Antes del 21 de diciembre

Recuerdo verte así, a escondidas. Llevabas pantalones de mezclilla y un suéter gris. Me sentía tan nerviosa de mirarte a lo ojos que me aproveché de cualquier instante en el que andabas distraída para admirarte.

Recuerdo haberme cambiado cinco veces antes de salir de casa, ni siquiera me dio tiempo de peinar mi cabello como quería. Tenía este deseo incontrolable de impresionarte, sorprenderte, como en esas historias imaginarias que me gusta contarme en la que un completo extraño se enamora de mi con sólo verme. Estaba muy equivocada.

Me sudaban las manos cuando iba camino a tu casa, pensaba en lo mucho que estabas fuera de mi liga simplemente por el barrio en el que vivías. Y cuando te vi lo confirmé. Alguien como tú no habría de fijarse nunca en alguien como yo.

¿Por qué?

Muy probablemente por el primer novio que tuve, el que me cortó para poder invitar a salir a Betzabe. Tal vez fue por T, quien se enojaba tanto conmigo que dejaba de hablarme/tocarme. El que me hizo llorar más por las marcas en los brazos que por los chantajes.

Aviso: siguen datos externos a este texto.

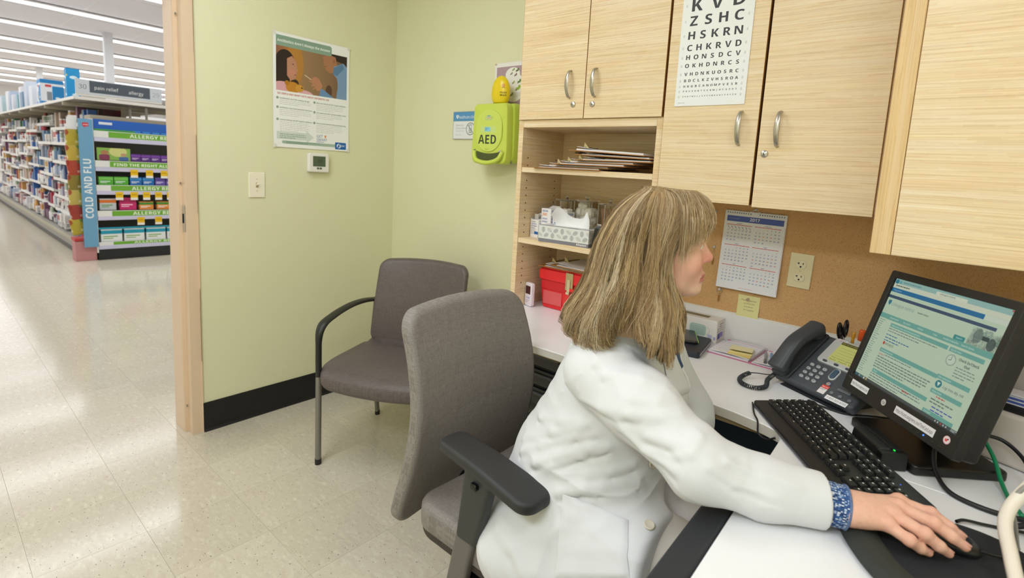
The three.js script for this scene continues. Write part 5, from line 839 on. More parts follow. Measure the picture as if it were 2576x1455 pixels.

O tal vez fue F, quien todo el tiempo me comparó con quien fuera “tan perfecta ex”…

Recuerdo tratar de hacerte reír, contarte chistes, hacerte bromas. Escucharte hablar de tu relación con S, del tiempo que viviste en Granada. El nerviosismo desmedido rápidamente fue suplantado por confianza. Dos grandes amigas que compartían risas, cerveza, clamato, cigarros, grupos musicales, tradiciones, secretos, canciones preferidas, gustos culpables.

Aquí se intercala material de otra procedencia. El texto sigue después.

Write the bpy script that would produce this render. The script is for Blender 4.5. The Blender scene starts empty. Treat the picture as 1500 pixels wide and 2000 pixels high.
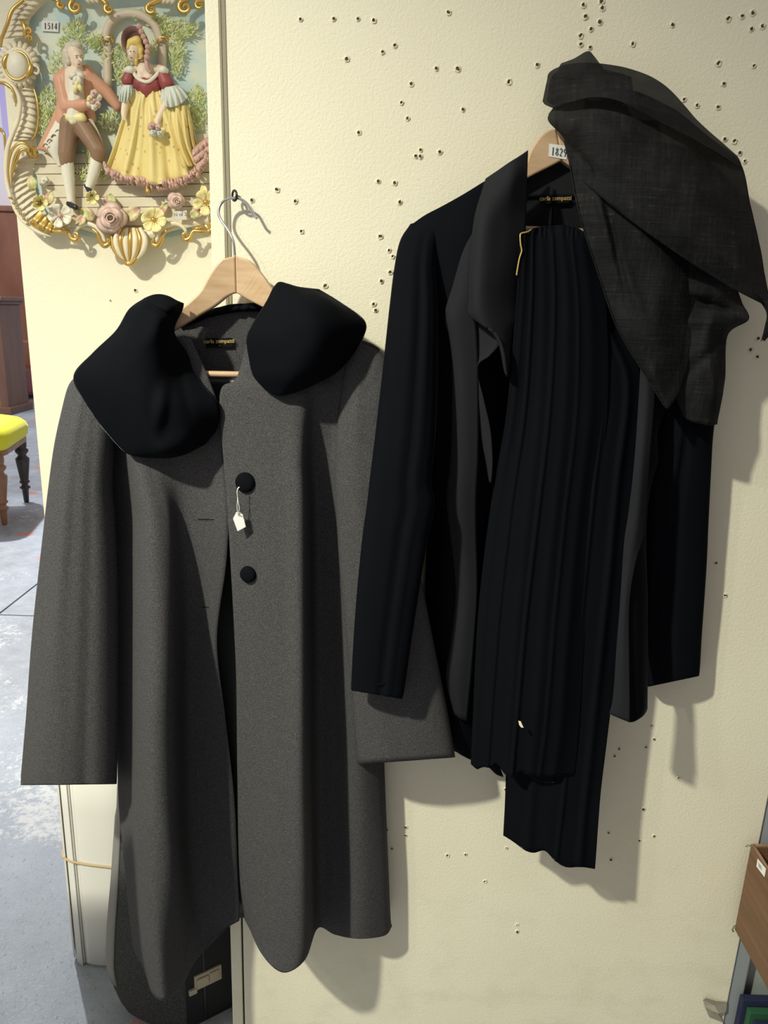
import bpy, bmesh, math, random
from mathutils import Vector, Matrix, noise
random.seed(7)
S = bpy.context.scene
COL = S.collection
R_ = math.radians

# ------------------------------------------------------------------ camera, light, exposure
FPX, DW, HC = 1450.0, 1.10, 1.42            # focal length in px (of 2000 high), distance to wall, height
PITCH, ROLL = R_(15.437), R_(1.9426)
CF = Vector((0, math.cos(PITCH), -math.sin(PITCH)))
CU = Vector((0, math.sin(PITCH), math.cos(PITCH)))
CR = Vector((1, 0, 0)) * math.cos(ROLL) + CU * math.sin(ROLL)
CD = Vector((1, 0, 0)) * math.sin(ROLL) - CU * math.cos(ROLL)
CO = Vector((0, -DW, HC))
cd = bpy.data.cameras.new('camera')
cd.sensor_fit = 'VERTICAL'; cd.sensor_height = 36.0; cd.lens = FPX / 2000 * 36.0
cd.clip_start = .02; cd.clip_end = 100
cam = bpy.data.objects.new('camera', cd); COL.objects.link(cam)
m3 = Matrix((CR, -CD, -CF)).transposed()
cam.matrix_world = Matrix.Translation(CO) @ m3.to_4x4()
S.camera = cam
S.view_settings.view_transform = 'Standard'; S.view_settings.look = 'None'
S.view_settings.exposure = 0.0; S.view_settings.gamma = 1.0
S.view_settings.use_curve_mapping = False

W = bpy.data.worlds.new('world'); S.world = W; W.use_nodes = True
wb = W.node_tree.nodes['Background']
wb.inputs[0].default_value = (1.0, .945, .93, 1); wb.inputs[1].default_value = .42

def lamp(name, kind, loc, target, energy, color, **kw):
    l = bpy.data.lights.new(name, kind); l.energy = energy; l.color = color
    for k, v in kw.items(): setattr(l, k, v)
    o = bpy.data.objects.new(name, l); COL.objects.link(o); o.location = loc
    o.rotation_euler = (Vector(target) - Vector(loc)).to_track_quat('-Z', 'Y').to_euler()
    return o
lamp('ceiling_spot', 'SPOT', (-1.36, -1.57, 2.82), (-.13, 0, -.35), 385, (.985, .97, .785),
     spot_size=R_(85), spot_blend=1.0, shadow_soft_size=.05)
lamp('ceiling_spot', 'SPOT', (-1.72, -1.50, 2.84), (-.05, 0, .10), 34, (1.0, .97, .82),
     spot_size=R_(80), spot_blend=1.0, shadow_soft_size=.05)
# cool light of the hall behind the partition: a lamp back there and the far end's daylight
lamp('hall_spot', 'SPOT', (-3.35, 4.75, 3.3), (-1.25, 1.3, 0), 1000, (.95, .975, 1.0), spot_size=R_(80), spot_blend=.8, shadow_soft_size=.06)
lamp('hall_light', 'AREA', (-5.0, 5.5, 4.2), (-4.2, 7.5, 0), 260, (.95, .97, 1.0), shape='RECTANGLE', size=4, size_y=3)

# ------------------------------------------------------------------ helpers
def ray(x, y): return CF + CR * ((x - 750) / FPX) + CD * ((y - 1000) / FPX)
def P(x, y, d=0.0):
    """point seen at photo position (x, y), d cm in front of the wall plane (negative: behind it)"""
    v = ray(x, y); return CO + v * ((DW - d / 100.0) / v.y)
def FL(x, y, z=0.0):
    v = ray(x, y); return CO + v * ((z - HC) / v.z)

def obj(name, mesh, mat=None, parent=None, smooth=True):
    if isinstance(mesh, bmesh.types.BMesh):
        me = bpy.data.meshes.new(name); mesh.to_mesh(me); mesh.free()
    else: me = mesh
    if smooth:
        for p in me.polygons: p.use_smooth = True
    o = bpy.data.objects.new(name, me); COL.objects.link(o)
    if mat: me.materials.append(mat)
    if parent: o.parent = parent; o.matrix_parent_inverse = parent.matrix_world.inverted()
    return o
def thing(name, label, cat, loc=(0, 0, 0), group=None):
    o = bpy.data.objects.new(name, None); COL.objects.link(o); o.location = loc
    o.empty_display_size = .05
    o.matrix_world = Matrix.Translation(loc)
    return tag(o, label, cat, group)
def tag(o, label=None, cat=None, group=None, kind=None):
    if label: o['label'] = label
    if cat: o['category'] = cat
    if group: o['group'] = group
    if kind: o['kind'] = kind
    return o
def copyof(o, name=None, loc=None, parent=None):
    c = o.copy(); COL.objects.link(c)
    if loc is not None: c.location = loc
    if parent: c.parent = parent; c.matrix_parent_inverse = parent.matrix_world.inverted()
    return c

def box(bm, a, b, bevel=0.0, mat=None):
    """axis box from corner a to corner b, optional 4x4 transform"""
    c = [(a[i] + b[i]) / 2 for i in range(3)]; s = [abs(b[i] - a[i]) for i in range(3)]
    r = bmesh.ops.create_cube(bm, size=1, matrix=Matrix.Translation(c) @ Matrix.Diagonal((*s, 1)))
    vs = r['verts']
    if bevel:
        es = list({e for v in vs for e in v.link_edges})
        rr = bmesh.ops.bevel(bm, geom=es, offset=bevel, segments=2, profile=.6, affect='EDGES')
        vs = list({v for f in rr['faces'] for v in f.verts} | {v for v in vs if v.is_valid})
    if mat is not None: bmesh.ops.transform(bm, matrix=mat, verts=vs)
    return vs
def cr(p0, p1, p2, p3, t):
    t2 = t * t; t3 = t2 * t
    return .5 * ((2 * p1) + (-p0 + p2) * t + (2 * p0 - 5 * p1 + 4 * p2 - p3) * t2 + (-p0 + 3 * p1 - 3 * p2 + p3) * t3)
def spline(pts, n):
    """Catmull-Rom through tuples, n samples, uniform in the points"""
    k = len(pts) - 1; out = []
    for i in range(n):
        u = i / (n - 1) * k; j = min(int(u), k - 1); t = u - j
        a = pts[j - 1] if j else tuple(2 * x - y for x, y in zip(pts[0], pts[1]))
        d = pts[j + 2] if j + 2 <= k else tuple(2 * x - y for x, y in zip(pts[k], pts[k - 1]))
        out.append(tuple(cr(a[c], pts[j][c], pts[j + 1][c], d[c], t) for c in range(len(pts[0]))))
    return out
def grid_mesh(g, closed=False):
    bm = bmesh.new(); nv = len(g); nu = len(g[0])
    vs = [[bm.verts.new(p) for p in row] for row in g]
    for i in range(nv - 1):
        for j in range(nu if closed else nu - 1):
            bm.faces.new((vs[i][j], vs[i + 1][j], vs[i + 1][(j + 1) % nu], vs[i][(j + 1) % nu]))
    return bm
def crinkle(p, amp, sx, sz, seed=0.0):
    return amp * (noise.noise(Vector((p.x * sx + seed, p.y * sx * .3, p.z * sz + seed * 2))) +
                  .5 * noise.noise(Vector((p.x * sx * 2.3 + seed, seed, p.z * sz * 2.3))))
def patch(txt, nu=40, nv=60, amp=.0006, sx=22, sz=9, seed=0.0, fold=None, hem=None):
    """cloth sheet from rows of control points 'y| x,d x,d,y ...' in photo px and cm off the wall"""
    rows = []
    for line in txt.strip().split('\n'):
        y, r = line.split('|'); y = float(y); row = []
        for tok in r.split():
            q = [float(c) for c in tok.split(',')]
            row.append((q[0], q[2] if len(q) > 2 else y, q[1]))
        rows.append(spline(row, nu))
    cols = [spline([r[j] for r in rows], nv) for j in range(nu)]
    g = []
    for i in range(nv):
        row = []
        for j in range(nu):
            x, y, d = cols[j][i]
            if fold: d += fold(j / (nu - 1), i / (nv - 1), x, y)
            if hem: y += hem(j / (nu - 1)) * (i / (nv - 1)) ** 12
            p = P(x, y, d)
            if amp: p.y -= crinkle(p, amp, sx, sz, seed)
            row.append(p)
        g.append(row)
    return grid_mesh(g)
def tube(txt, n=36, nv=50, sq=.75, amp=.0008, sx=18, sz=8, seed=0.0, fold=None):
    """closed sleeve from rows 'xl,yl xr,yr depth halfthickness'"""
    rows = []
    for line in txt.strip().split('\n'):
        a, b, c, h = line.split(); a = [float(q) for q in a.split(',')]; b = [float(q) for q in b.split(',')]
        rows.append((*a, *b, float(c), float(h)))
    g = []
    for i, (xl, yl, xr, yr, dc, ht) in enumerate(spline(rows, nv)):
        row = []
        for k in range(n):
            th = 2 * math.pi * k / n; s = (1 - math.cos(th)) / 2; sn = math.sin(th)
            d = dc + ht * math.copysign(abs(sn) ** sq, sn)
            if fold and sn > 0: d += fold(s, i / (nv - 1)) * sn
            x = xl + (xr - xl) * s; y = yl + (yr - yl) * s
            p = P(x, y, d); p.y -= crinkle(p, amp, sx, sz, seed); row.append(p)
        g.append(row)
    return grid_mesh(g, True)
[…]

En el viaje de regreso por metro todavía me sorprendí a mi misma viéndote así, a escondidas. Tenía tanto miedo de que nuestras miradas se encontraran, te incomodaras y decidieras por irte a casa.

Entonces no dije nada, ni intenté algo, más que ser tu amiga.

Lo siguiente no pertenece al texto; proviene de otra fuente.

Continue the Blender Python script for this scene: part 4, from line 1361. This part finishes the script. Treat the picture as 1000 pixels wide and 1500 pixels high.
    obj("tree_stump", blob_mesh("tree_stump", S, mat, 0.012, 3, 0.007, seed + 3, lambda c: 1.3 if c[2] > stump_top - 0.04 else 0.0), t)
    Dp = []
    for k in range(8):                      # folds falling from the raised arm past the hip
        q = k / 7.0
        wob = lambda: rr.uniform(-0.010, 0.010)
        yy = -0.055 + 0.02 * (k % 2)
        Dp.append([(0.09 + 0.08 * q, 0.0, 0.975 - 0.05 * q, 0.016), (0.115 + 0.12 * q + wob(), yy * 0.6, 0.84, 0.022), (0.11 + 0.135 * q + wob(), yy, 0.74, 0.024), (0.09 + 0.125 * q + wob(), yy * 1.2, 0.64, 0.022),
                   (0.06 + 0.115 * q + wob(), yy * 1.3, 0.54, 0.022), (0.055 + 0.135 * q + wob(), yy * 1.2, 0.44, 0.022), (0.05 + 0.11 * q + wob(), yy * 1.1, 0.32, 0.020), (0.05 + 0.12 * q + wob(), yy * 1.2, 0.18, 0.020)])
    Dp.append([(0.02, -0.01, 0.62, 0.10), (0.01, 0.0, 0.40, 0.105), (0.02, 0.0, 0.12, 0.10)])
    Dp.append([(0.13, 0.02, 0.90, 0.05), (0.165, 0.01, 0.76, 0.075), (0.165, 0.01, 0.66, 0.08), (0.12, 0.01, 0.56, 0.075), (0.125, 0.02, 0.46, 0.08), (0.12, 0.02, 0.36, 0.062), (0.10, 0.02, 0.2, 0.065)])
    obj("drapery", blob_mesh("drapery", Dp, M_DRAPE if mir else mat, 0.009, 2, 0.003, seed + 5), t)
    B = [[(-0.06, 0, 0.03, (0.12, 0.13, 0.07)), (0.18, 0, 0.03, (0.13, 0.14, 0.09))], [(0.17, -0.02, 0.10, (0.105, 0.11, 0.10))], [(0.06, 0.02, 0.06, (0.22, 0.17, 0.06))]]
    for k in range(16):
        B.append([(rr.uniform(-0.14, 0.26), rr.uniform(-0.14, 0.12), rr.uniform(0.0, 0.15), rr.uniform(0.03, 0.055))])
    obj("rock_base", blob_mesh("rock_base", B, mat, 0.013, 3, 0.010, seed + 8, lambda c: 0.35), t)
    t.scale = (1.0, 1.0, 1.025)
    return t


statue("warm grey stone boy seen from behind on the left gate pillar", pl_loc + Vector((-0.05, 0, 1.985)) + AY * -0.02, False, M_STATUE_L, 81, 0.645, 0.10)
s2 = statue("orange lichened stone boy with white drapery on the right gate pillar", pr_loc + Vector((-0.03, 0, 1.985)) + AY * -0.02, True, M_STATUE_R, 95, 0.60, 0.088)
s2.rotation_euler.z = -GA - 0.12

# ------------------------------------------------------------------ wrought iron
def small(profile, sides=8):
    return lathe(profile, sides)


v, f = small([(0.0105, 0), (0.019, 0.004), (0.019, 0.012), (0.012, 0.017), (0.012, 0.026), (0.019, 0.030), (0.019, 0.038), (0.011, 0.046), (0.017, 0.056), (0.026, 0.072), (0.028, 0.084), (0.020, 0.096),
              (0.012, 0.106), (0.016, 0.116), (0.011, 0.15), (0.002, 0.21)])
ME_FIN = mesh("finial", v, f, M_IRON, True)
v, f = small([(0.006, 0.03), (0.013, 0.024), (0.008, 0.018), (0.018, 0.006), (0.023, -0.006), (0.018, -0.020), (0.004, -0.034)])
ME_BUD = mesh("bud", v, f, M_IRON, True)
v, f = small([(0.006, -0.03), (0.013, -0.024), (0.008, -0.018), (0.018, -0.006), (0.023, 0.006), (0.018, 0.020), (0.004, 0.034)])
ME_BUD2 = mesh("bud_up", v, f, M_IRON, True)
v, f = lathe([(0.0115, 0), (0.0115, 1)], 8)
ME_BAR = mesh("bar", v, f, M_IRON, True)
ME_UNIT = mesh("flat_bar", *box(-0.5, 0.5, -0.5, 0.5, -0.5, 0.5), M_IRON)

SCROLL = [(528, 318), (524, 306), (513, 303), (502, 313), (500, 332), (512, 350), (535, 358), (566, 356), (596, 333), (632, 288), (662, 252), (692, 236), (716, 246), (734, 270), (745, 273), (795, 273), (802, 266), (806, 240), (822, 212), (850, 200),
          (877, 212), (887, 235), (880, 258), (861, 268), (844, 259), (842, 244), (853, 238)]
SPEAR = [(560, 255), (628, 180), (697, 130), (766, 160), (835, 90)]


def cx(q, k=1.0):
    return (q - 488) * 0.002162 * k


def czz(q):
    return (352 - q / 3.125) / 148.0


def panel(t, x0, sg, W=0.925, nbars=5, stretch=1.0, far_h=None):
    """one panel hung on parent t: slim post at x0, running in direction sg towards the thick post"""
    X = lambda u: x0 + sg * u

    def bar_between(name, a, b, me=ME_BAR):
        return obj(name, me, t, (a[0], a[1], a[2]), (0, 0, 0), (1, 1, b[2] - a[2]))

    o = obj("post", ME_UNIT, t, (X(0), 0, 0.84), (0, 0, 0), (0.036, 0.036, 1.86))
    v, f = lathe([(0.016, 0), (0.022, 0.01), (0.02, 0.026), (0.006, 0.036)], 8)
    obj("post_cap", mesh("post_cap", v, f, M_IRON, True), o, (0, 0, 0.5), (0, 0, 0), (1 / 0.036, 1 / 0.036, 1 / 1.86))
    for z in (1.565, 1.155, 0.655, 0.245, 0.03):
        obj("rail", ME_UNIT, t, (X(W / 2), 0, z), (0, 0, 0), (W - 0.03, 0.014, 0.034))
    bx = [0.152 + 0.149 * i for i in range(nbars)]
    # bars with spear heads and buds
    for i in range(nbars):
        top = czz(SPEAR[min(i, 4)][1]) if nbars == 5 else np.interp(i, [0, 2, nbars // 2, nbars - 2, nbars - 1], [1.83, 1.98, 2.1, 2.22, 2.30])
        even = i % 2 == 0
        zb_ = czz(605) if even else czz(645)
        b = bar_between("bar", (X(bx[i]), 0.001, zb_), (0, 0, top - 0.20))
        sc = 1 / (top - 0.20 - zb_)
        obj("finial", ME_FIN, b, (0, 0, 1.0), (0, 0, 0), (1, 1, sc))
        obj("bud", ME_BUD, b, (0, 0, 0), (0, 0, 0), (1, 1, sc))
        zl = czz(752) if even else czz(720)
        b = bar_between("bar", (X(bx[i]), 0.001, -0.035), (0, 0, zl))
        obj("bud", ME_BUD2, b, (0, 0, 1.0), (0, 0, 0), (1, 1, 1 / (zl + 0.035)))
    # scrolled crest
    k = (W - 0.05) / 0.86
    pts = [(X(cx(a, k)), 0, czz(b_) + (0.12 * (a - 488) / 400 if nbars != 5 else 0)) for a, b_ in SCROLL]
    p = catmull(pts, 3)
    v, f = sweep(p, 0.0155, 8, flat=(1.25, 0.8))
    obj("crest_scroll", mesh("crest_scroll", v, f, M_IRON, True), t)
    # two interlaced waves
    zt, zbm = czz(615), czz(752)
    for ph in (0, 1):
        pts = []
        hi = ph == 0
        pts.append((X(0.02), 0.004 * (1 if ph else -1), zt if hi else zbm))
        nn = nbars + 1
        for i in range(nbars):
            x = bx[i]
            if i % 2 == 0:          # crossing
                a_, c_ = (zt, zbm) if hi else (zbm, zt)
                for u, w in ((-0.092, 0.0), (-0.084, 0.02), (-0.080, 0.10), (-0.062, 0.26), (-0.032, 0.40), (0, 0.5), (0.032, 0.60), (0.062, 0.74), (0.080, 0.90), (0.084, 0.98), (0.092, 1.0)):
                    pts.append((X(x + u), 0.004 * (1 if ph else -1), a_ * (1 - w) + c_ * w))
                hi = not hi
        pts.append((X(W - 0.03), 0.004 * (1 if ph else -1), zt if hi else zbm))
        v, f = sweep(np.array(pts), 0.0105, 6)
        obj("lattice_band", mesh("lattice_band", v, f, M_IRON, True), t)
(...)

Recuerdo cuando me dijiste que, aunque apreciabas mi amistad buscabas algo más. Todavía tengo muy vivo el momento en el que (finalmente) iba a darte un beso cuando tiré al piso (sin quererlo) todo lo que estaba sobre la mesa. Y aunque estaba haciendo el ridículo, reíste y te acercaste a mi por un beso.

Nuestra primera noche juntas rompí mi regla de no quedarme a dormir. Incluso desayunamos juntas porque no me quería ir. De alguna forma, todavía en mi cabeza existió (y aún existe) la idea de que abrirías los ojos y te darías cuenta de que no soy lo que quieres para ti.

Muy pronto te dije que te quería.

El mejor día de mi vida fue cuando me pediste ser tu novia.

Y hoy dos años después (y todavía cuando duermes, cuando buscas mi mano entre las cobijas para sujertarme, o cuando me pides que te alcance un plato, o cuando te recargas en mi hombro mientras vemos Netflix), me sorprendo a mi misma viéndote así, a escondidas. Como una obra de arte recién terminada, que no tiene más que devoción hacia la majestuosa pintora que tuvo la sensibilidad de dibujarla tal y como ella se ve.